写真は、新型の超音速戦略爆撃機Tu-160M ブラックジャック

記事の中では、ジュコフスキー試験飛行開発センターの70周年記念で、ツポレフCEOアレクサンダー・コニュホフ氏が、「大型の長距離航空の将来の複合体をテストするための大規模な作業[PAK DA] とともに大幅にアップグレードされたTu-22M3M、Tu-160、およびTu-95MSの航空機をテストし、さらに開発するための大きな計画がある。」と語ったとしています。

そして、ロシアンステートニュースは、爆撃機が現在知られているように、PAK-DAがジュコフスキーセンターで初期テストを受けると報告しており、おそらく、PAK-DAの最も注目すべき点は、戦闘機がロシア空軍(VKS)内で就役するためにどれだけ接近しているかであり、当時のユーリボリソフ国防副大臣によると、最初のプロトタイプは2021-2022年に、処女飛行は2025-2026年に予定されており、連続供給は2028-2029年に開始される事となっていると報じています。

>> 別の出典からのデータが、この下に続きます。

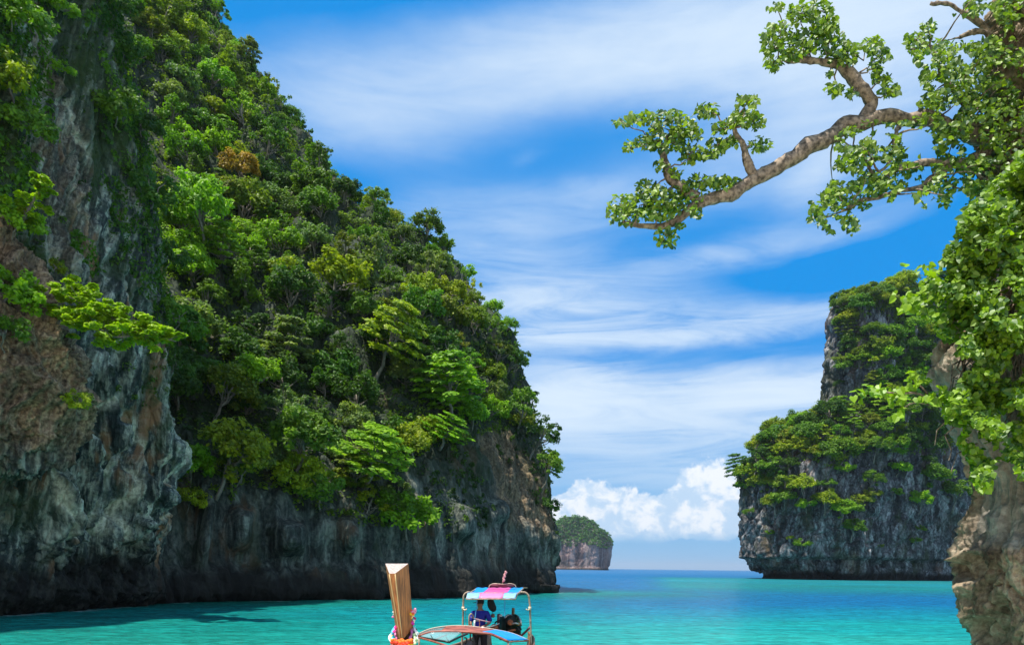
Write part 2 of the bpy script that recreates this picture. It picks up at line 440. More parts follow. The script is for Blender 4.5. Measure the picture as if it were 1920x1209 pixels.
# ------------------------------------------------------------------ beach
def build_beach():
    ys = np.linspace(-45, 15.5, 60); xs = np.linspace(-60, 60, 120)
    Yg, Xg = np.meshgrid(ys, xs, indexing='ij')
    P = np.stack([Xg, Yg, 0 * Xg], -1).reshape(-1, 3)
    n = fbm(P, (.2, .2, 1), 4, 3)
    P[:, 2] = np.where(P[:, 1] < 10, (10 - P[:, 1]) * .125, (10 - P[:, 1]) * .18) + n * .06
    o = mesh_np('beach', P, grid_faces(60, 120), plain('coral sand', (.55, .48, .36), .95, noise=.12, nscale=3, bump=.3), None, True)
    tag(o, kind='structure')
build_beach()
# ------------------------------------------------------------------ cliffs, hill and islands
SURF = {}
def interp(x, xs, ys): return np.interp(x, xs, ys)
def add_surface(name, G, mat, disp, wrap=False, attrs=None):
    """displace the grid along its normal, link it and keep its points for planting"""
    nr, nc = G.shape[:2]
    N = grid_normals(G, wrap)
    P = G.reshape(-1, 3)
    D, at_ = disp(P, N.reshape(-1, 3))
    G2 = (P + D).reshape(nr, nc, 3)
    N2 = grid_normals(G2, wrap)
    f = grid_faces(nr, nc, wrap)
    # outward normals: towards the camera on the visible side
    o = mesh_np(name, G2.reshape(-1, 3), f, mat, None, True, at_)
    tag(o, kind='structure')
    SURF[name] = (G2.reshape(-1, 3), N.reshape(-1, 3), N2.reshape(-1, 3))
    return o
ez = np.array([0, 0, 1.0])

# -- near wall on the left: runs along the bay towards the camera, tip at the left of the hill
def near_wall():
    sil = np.array([(1180, 270), (1135, 290), (1100, 300), (1060, 318), (1000, 335), (900, 342), (840, 346), (780, 346), (650, 344),
                    (500, 330), (300, 292), (150, 268), (0, 245), (-150, 215), (-300, 175), (-420, 140)], float)
    S = np.array([at(u - 20, v, interp(v, [-420, 300, 1180], [54, 51.5, 50])) for v, u in sil])
    zs = np.concatenate([np.linspace(-1.5, 20, 340), np.linspace(20.1, S[-1, 2], 300)])
    tt = np.concatenate([np.linspace(0, .50, 70, endpoint=False), np.linspace(.50, .76, 440, endpoint=False), np.linspace(.76, 1, 40)])
    sx = np.interp(zs, S[:, 2], S[:, 0]); sy = np.interp(zs, S[:, 2], S[:, 1])
    rows = []
    for z, x, y in zip(zs, sx, sy):
        k = x + 23.9                                # how far the wall stands out at this height
        lean = interp(z, [0, 6, 20, 30, 45, 60], [0, .8, .6, -.5, -2.5, -5])
        pts = [(-52, -14), (-38 + lean, 8), (-30.8 + lean * 1.2, 24), (-27.6 + lean + .3 * k, 34), (-26.0 + lean * .6 + .7 * k, 40.0),
               (-24.9 + k * .9, 45.5), (x, y), (x - 1.6, y + 3.2), (x - 8, y + 7), (x - 26, y + 10)]
        rows.append(catmull([(a, b, z) for a, b in pts], 550, tt))
    G = np.array(rows)
    # crowd the columns where the camera looks
    def disp(P, N):
        z = P[:, 2]
        warp = np.stack([fbm(P, .12, 2, 3), fbm(P, .12, 2, 8), fbm(P, .1, 2, 12)], 1) * 1.6
        slant = P + warp; slant[:, 1] = slant[:, 1] - 0.28 * z       # ribs lean as they fall
        lowf = fbm(P, (.13, .13, .035), 3, 21)
        flute = fbm(slant, (.45, .45, .045), 4, 33, .5, True)
        flute2 = fbm(slant, (1.15, 1.15, .07), 3, 43, .55, True)
        holes = sstep(fbm(slant, (.45, .45, .12), 3, 57), .24, .42) * sstep(z, 2, 5)
        crag = fbm(P, 1.1, 4, 61, .6, True)
        fade = np.exp(-((P[:, 1] - 50) / 2.6) ** 2)                    # keep the outline of the tip
        a = 1 - .55 * fade
        d = a * (.55 * lowf + .75 * flute - .9 * holes) + .45 * flute2 + .22 * fbm(slant, (3.2, 3.2, .35), 3, 47, .5, True) + 0.30 * crag
        # hanging ribs and hollows, traced and kept at their place on the rock
        pu, pv = project(P); rib = np.zeros(len(P))
        for w_, am, pl in ((7, .75, [(232, 710), (204, 740), (179, 781), (164, 815)]), (6, .8, [(179, 791), (183, 842), (170, 904), (160, 972), (147, 1020)]), (6, .85, [(217, 774), (219, 842), (204, 911), (187, 958), (164, 1013)]),
                           (7, .8, [(239, 883), (225, 931), (198, 972), (170, 1020)]), (5, .6, [(222, 938), (208, 979), (201, 1020)]), (5, .6, [(334, 815), (324, 870), (317, 904)]), (5, .5, [(352, 781), (354, 856)]),
                           (6, .7, [(279, 965), (256, 992), (245, 1020)]), (6, .6, [(334, 924), (327, 952), (307, 972)]), (9, .5, [(116, 43), (109, 109), (99, 165)]), (5, .4, [(140, 180), (150, 240), (175, 290)]), (6, .6, [(95, 880), (90, 940), (100, 1000)]), (5, .5, [(125, 860), (128, 930), (120, 1000)]), (5, .5, [(262, 760), (268, 840), (252, 930)]), (5, .45, [(300, 730), (296, 800), (288, 870)])):
            best = np.full(len(P), 1e9)
            for (a0, b0), (a1, b1) in zip(pl[:-1], pl[1:]):
                ex, ey = a1 - a0, b1 - b0; t_ = np.clip(((pu - a0) * ex + (pv - b0) * ey) / (ex * ex + ey * ey), 0, 1)
                best = np.minimum(best, np.hypot(pu - a0 - t_ * ex, pv - b0 - t_ * ey))
            g = np.exp(-(best / (w_ * .62)) ** 2) * (P[:, 1] > 30); d += am * .42 * g; rib = np.maximum(rib, g)
        for (u0, v0, ru, rv, am) in ((228, 993, 20, 22, 2.6), (325, 850, 9, 34, 2.0), (146, 985, 8, 20, 1.6), (272, 1035, 20, 20, 1.6), (250, 900, 8, 50, 1.5), (300, 930, 16, 22, 1.8), (195, 850, 6, 40, .8), (110, 985, 10, 30, 1.2)):
            d -= am * .55 * np.exp(-(np.abs(pu - u0) / ru) ** 4 - (np.abs(pv - v0) / rv) ** 4) * (P[:, 1] > 30)
        # tidal notch
        d -= 1.1 * np.exp(-((z - 1.2) / 1.1) ** 2)
        # dark hollows between hanging ribs
        for cy, cz, ry, rz, amp in ((43.0, 8.0, .4, 2.6, 1.5), (46.4, 6.6, .7, 1.8, 1.8), (48.4, 11.0, .4, 2.6, 1.6), (45.0, 4.2, .6, 1.0, 1.2), (40.5, 5.6, .5, 2.0, 1.4), (47.6, 4.6, .5, .8, 1.2), (44.6, 12.0, .35, 3.2, 1.3), (41.8, 11.5, .4, 2.4, 1.2), (46.6, 16.0, .45, 3.6, 1.4)):
            d -= amp * np.exp(-((P[:, 1] - cy) / ry) ** 4 - ((z - cz) / rz) ** 4)
        # the brown outcrop hanging over the water, with a sharp lower lip
        bump = 0 * z
        low = 1 - sstep(np.sqrt(((P[:, 1] - 36.4) / 1.6) ** 2 + ((z - 4.6) / 1.6) ** 2), .5, 1.1)
        d = d * (1 - .5 * bump) + 4.6 * bump + 1.6 * low
        crack = worley(P * np.array([.55, .55, .38]) + warp * .2, 5)
        d += (bump + low) * (0.5 * np.minimum(crack[1] - crack[0], .35) * 2 + .25 * crag)
        moss = sstep(fbm(P, .16, 3, 81) + (z - 15) * .045, -.1, .5) * .85
        bare = np.exp(-((P[:, 1] - 43.2) / 2.3) ** 4) * sstep(z, 16, 20)
        moss *= 1 - .85 * bare
        D = N * d[:, None]
        D[:, 2] -= .9 * np.maximum(0, flute) * a * .4
        return D, {'rib': rib, 'moss': moss * (1 - rib), 'brown': np.clip(bump + low + .45 * bare * sstep(fbm(P, (.5, .5, .08), 3, 87), -.1, .3), 0, 1) * .92}
    add_surface('near_cliff', G[:, ::-1], M_wall, disp)
near_wall()
# the brown outcrop that hangs over the water in front of the wall
def outcrop():
    sil = [(395, -90), (405, -50), (420, -20), (440, 8), (470, 36), (505, 62), (540, 78), (580, 86), (615, 110), (645, 132), (690, 140), (735, 138), (775, 128), (815, 110), (845, 86), (862, 56), (874, 16), (882, -30), (888, -90)][::-1]
    S = np.array([at(u, v, 37.5) for v, u in sil])
    Ld = np.r_[0, np.cumsum(np.linalg.norm(np.diff(S, axis=0), axis=1))]; t = np.linspace(0, Ld[-1], 300)
    S = np.stack([np.interp(t, Ld, S[:, k]) for k in range(3)], 1)
    th = np.linspace(0, 2 * pi, 420, endpoint=False); cs, sn = np.cos(th), np.sin(th); e = .75
    cs = np.sign(cs) * np.abs(cs) ** e; sn = np.sign(sn) * np.abs(sn) ** e
    G = np.array([np.array([(p[0] - 34.0) / 2, 37.8, p[2]]) + cs[:, None] * np.array([(p[0] + 34.0) / 2, 0, 0]) + sn[:, None] * np.array([0, -max(.4, min(3.2, (p[0] + 28) * .6)), 0]) for p in S])
    def disp(P, N):
        warp = np.stack([fbm(P, .3, 2, 703), fbm(P, .3, 2, 708), fbm(P, .3, 2, 712)], 1) * 1.2
        w = worley((P + warp) * np.array([.8, .8, .5]), 15); w2 = worley((P + warp) * 1.9, 16)
        w0 = worley((P + warp) * np.array([.34, .34, .22]), 19)
        d = .7 * np.minimum((w0[1] - w0[0]) * 4, 1) - .35 + .30 * np.minimum((w[1] - w[0]) * 5, 1) + .12 * np.minimum((w2[1] - w2[0]) * 5, 1) + .5 * fbm(P, .35, 3, 721) + .5 * fbm(P + warp, (.9, .9, .35), 4, 731, .55, True) + .12 * fbm(P, 4.0, 3, 735, .6, True) - .65
        lip = sstep(fbm(P, (.6, .6, .6), 3, 741), 0, .4) * 0
        return N * d[:, None], {'moss': .5 * sstep(fbm(P, .3, 3, 751), .15, .5), 'brown': np.full(len(P), .95) * sstep(P[:, 2], 7.6, 9.2)}
    add_surface('brown_outcrop', G, M_wall, disp, True)
outcrop()

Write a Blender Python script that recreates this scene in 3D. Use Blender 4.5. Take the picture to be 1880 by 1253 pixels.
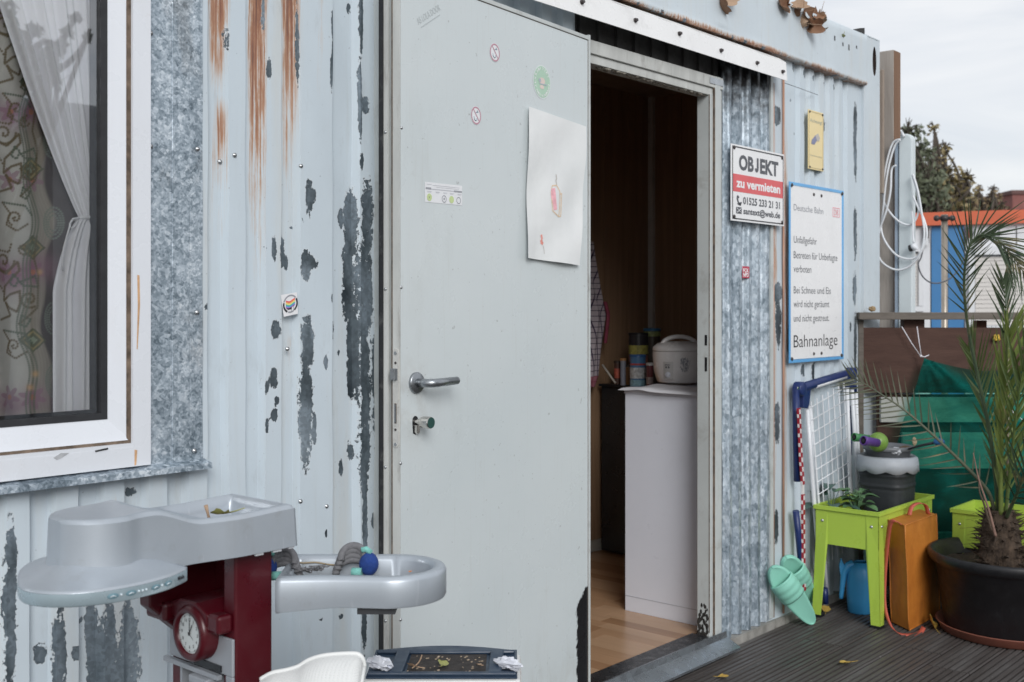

現在、PAK-DAの具体的な仕様についてはほとんど知られていませんが、ロシアの防衛筋は、12,000キロメートルの可能な運用範囲、最大30トンのペイロード、亜音速飛行速度を示唆しており、PAK-DAが速度よりも「ステルス能力」を優先するというVKSの司令官ビクトルボンダレフの説明に照らして特に重要であるとしています。PAK-DAは、Tu-160およびTu-22M3の代替品としての可能性は低く、世界をリードする防空システムに対する高強度で深い侵入能力、核紛争のニッチを埋めるように設計されているようです。